Kseniia: Most people working in game development would answer that their hobby is playing games. But not me, I‘m not persevering enough. Along with that, I like watching other people play, as it's a way to fully immerse myself in the atmosphere and enjoy the gameplay.

Also, my friends and I love to get together for a cup of tea (or a glass of wine) and question common knowledge in game development. Valuable insights may occur during such discussions.

For example, during our last meeting, we debated AAA games. Usually, this term refers to high-budget games but when you dig deeper and analyze expensive games, it turns out to be more complex than it seemed at the beginning.

What is it you like most and least about your job?

Kseniia: I’ll come up with the same answer for both questions.
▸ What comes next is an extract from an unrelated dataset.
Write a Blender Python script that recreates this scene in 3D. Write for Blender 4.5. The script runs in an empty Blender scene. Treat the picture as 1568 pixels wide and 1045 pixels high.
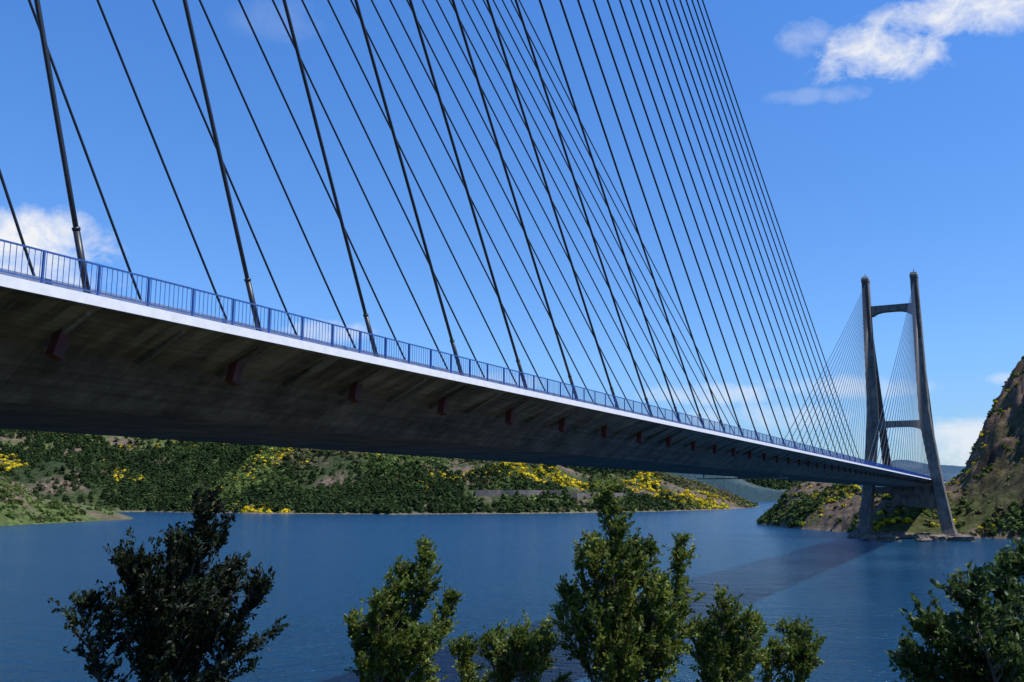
import bpy, math, numpy as np, random, bmesh
from mathutils import Vector
rad=math.radians
# ---------------- camera model ----------------
F=1433.6; HY=757.1; PITCH=math.atan((HY-522.5)/F); TH=rad(27.23); EYE=18.5
ct,st=math.cos(TH),math.sin(TH); cp,sp=math.cos(PITCH),math.sin(PITCH)
def pxdir(x,y):
    u=(x-784)/F; v=(522.5-y)/F
    return u,cp-v*sp,sp+v*cp            # right, forward, up
def pxworld(x,y,d):
    u,fw,up=pxdir(x,y)
    h=math.hypot(u,fw); k=d/h
    R=u*k; Fw=fw*k
    return Vector((R*ct-Fw*st, R*st+Fw*ct, EYE+up*k))
def px_az(x,y=765):
    u,fw,up=pxdir(x,y); return math.degrees(math.atan2(u,fw))
def px_tan(x,y):
    u,fw,up=pxdir(x,y); return up/math.hypot(u,fw)
scene=bpy.context.scene
cam=bpy.data.cameras.new("camera"); co=bpy.data.objects.new("camera",cam); scene.collection.objects.link(co)
scene.camera=co; co.location=(0,0,EYE); co.rotation_euler=(math.pi/2+PITCH,0,TH)
cam.sensor_width=36; cam.lens=36*F/1568; cam.clip_end=40000; cam.clip_start=0.1
scene.view_settings.view_transform='Standard'; scene.view_settings.look='None'; scene.view_settings.exposure=0

# ---------------- helpers ----------------
def new_mat(name):
    m=bpy.data.materials.new(name); m.use_nodes=True
    nt=m.node_tree; b=nt.nodes['Principled BSDF']; return m,nt,b
def N(nt,t,**kw):
    n=nt.nodes.new(t)
    for k,v in kw.items(): setattr(n,k,v)
    return n
def L(nt,a,b): nt.links.new(a,b)
def ramp(nt,fac,stops):
    r=nt.nodes.new('ShaderNodeValToRGB'); cr=r.color_ramp
    while len(cr.elements)<len(stops): cr.elements.new(0.5)
    for e,(p,c) in zip(cr.elements,stops):
        e.position=p; e.color=(c[0],c[1],c[2],1) if hasattr(c,'__len__') else (c,c,c,1)
    L(nt,fac,r.inputs[0]); return r.outputs[0]
def mixc(nt,fac,a,b,mode='MIX'):
    m=nt.nodes.new('ShaderNodeMix'); m.data_type='RGBA'; m.blend_type=mode
    for s,v in ((0,fac),(6,a),(7,b)):
        if isinstance(v,bpy.types.NodeSocket): L(nt,v,m.inputs[s])
        elif s==0: m.inputs[s].default_value=v
        else: m.inputs[s].default_value=(v[0],v[1],v[2],1)
    return m.outputs[2]
def objcoord(nt,scale=(1,1,1),rot=0):
    g=N(nt,'ShaderNodeNewGeometry'); mp=N(nt,'ShaderNodeMapping'); mp.inputs['Scale'].default_value=scale; mp.inputs['Rotation'].default_value=(0,0,rot)
    L(nt,g.outputs['Position'],mp.inputs['Vector']); return mp.outputs[0]
def noise(nt,vec,scale,detail=4,rough=.55):
    n=N(nt,'ShaderNodeTexNoise'); n.inputs['Scale'].default_value=scale; n.inputs['Detail'].default_value=detail; n.inputs['Roughness'].default_value=rough
    L(nt,vec,n.inputs['Vector']); return n.outputs[0]

class MB:
    def __init__(s): s.v=[]; s.f=[]
    def add(s,vs,fs):
        o=len(s.v); s.v.extend([tuple(p) for p in vs]); s.f.extend([tuple(i+o for i in f) for f in fs])
    def box(s,x0,x1,y0,y1,z0,z1):
        s.add([(x0,y0,z0),(x1,y0,z0),(x1,y1,z0),(x0,y1,z0),(x0,y0,z1),(x1,y0,z1),(x1,y1,z1),(x0,y1,z1)],
              [(0,3,2,1),(4,5,6,7),(0,1,5,4),(1,2,6,5),(2,3,7,6),(3,0,4,7)])
    def tube(s,pts,rs,n=6):
        pts=[Vector(p) for p in pts]; vs=[]; m=len(pts)
        for i,p in enumerate(pts):
            d=(pts[min(i+1,m-1)]-pts[max(i-1,0)])
            if d.length<1e-6: d=Vector((0,0,1))
            d.normalize()
            a=d.cross(Vector((0.31,0.2,0.93)) if abs(d.z)<.9 else Vector((1,0.1,0))).normalized(); b=d.cross(a)
            r=rs[i] if hasattr(rs,'__len__') else rs
            for j in range(n):
                t=2*math.pi*j/n; vs.append(p+a*(r*math.cos(t))+b*(r*math.sin(t)))
        fs=[]
        for i in range(m-1):
            for j in range(n):
                fs.append((i*n+j,i*n+(j+1)%n,(i+1)*n+(j+1)%n,(i+1)*n+j))
        fs.append(tuple(range(n-1,-1,-1))); fs.append(tuple((m-1)*n+j for j in range(n)))
        s.add(vs,fs)
    def obj(s,name,mat,parent=None,smooth=False):
        me=bpy.data.meshes.new(name); me.from_pydata(s.v,[],s.f); me.update()
        if smooth: me.polygons.foreach_set('use_smooth',[True]*len(me.polygons))
        o=bpy.data.objects.new(name,me); scene.collection.objects.link(o)
        if mat: me.materials.append(mat)
        if parent: o.parent=parent
        return o

# ---------------- world ----------------
SAZ,SEL=rad(84),rad(60)
w=bpy.data.worlds.new("World"); scene.world=w; w.use_nodes=True; nt=w.node_tree
bg=nt.nodes['Background']; bg.inputs[1].default_value=0.15
sky=N(nt,'ShaderNodeTexSky',sky_type='NISHITA',sun_disc=False,sun_elevation=SEL,sun_rotation=SAZ,altitude=1100,air_density=1.0,dust_density=0.5,ozone_density=2.0)
tc=N(nt,'ShaderNodeTexCoord'); V=tc.outputs['Generated']
sx=N(nt,'ShaderNodeSeparateXYZ'); L(nt,V,sx.inputs[0])
tint=ramp(nt,sx.outputs['Z'],[(0.0,(.46,.58,.76)),(.14,(.56,.83,1.16)),(.5,(.52,1.0,1.55))])
skyc=mixc(nt,1.0,sky.outputs[0],tint,'MULTIPLY')
def M(op,a,b=None,c=None,clamp=False):
    m=N(nt,'ShaderNodeMath',operation=op,use_clamp=clamp)
    for i,x in enumerate((a,b,c)):
        if x is None: continue
        if isinstance(x,bpy.types.NodeSocket): L(nt,x,m.inputs[i])
        else: m.inputs[i].default_value=x
    return m.outputs[0]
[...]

People. The passion for work, dedication, creativity, and unconditional support within the team give me such a charge! Yet, working with people, especially creative and dynamic ones, is always hard (and managing them is even harder). These are two sides of the same coin.

In closing, what advice would you give to someone looking to start a career as an art producer?

Kseniia: I would go with the following:

  1. Take a step back and clear up your motivation: a passion for games doesn't make gamedev a perfect career fit, yet it is a must-have for any gamedev specialist.
  2. Try to stand out from other candidates: come up with an authentic cover letter or record a creative intro video, and design your test task in compliance with the brand style of the company you’re applying to.
  3. Speak about any relevant experience that you have: even if it was outside your job responsibilities, and if you have a pet project (e.g. an indie game developed on your home PC together with friends), make sure to mention this.
  4. Prepare for the interview: check out the company’s website and portfolio and do some research on its competitors. Come to the interview with your homework done, in a good mood, and you’ve got this!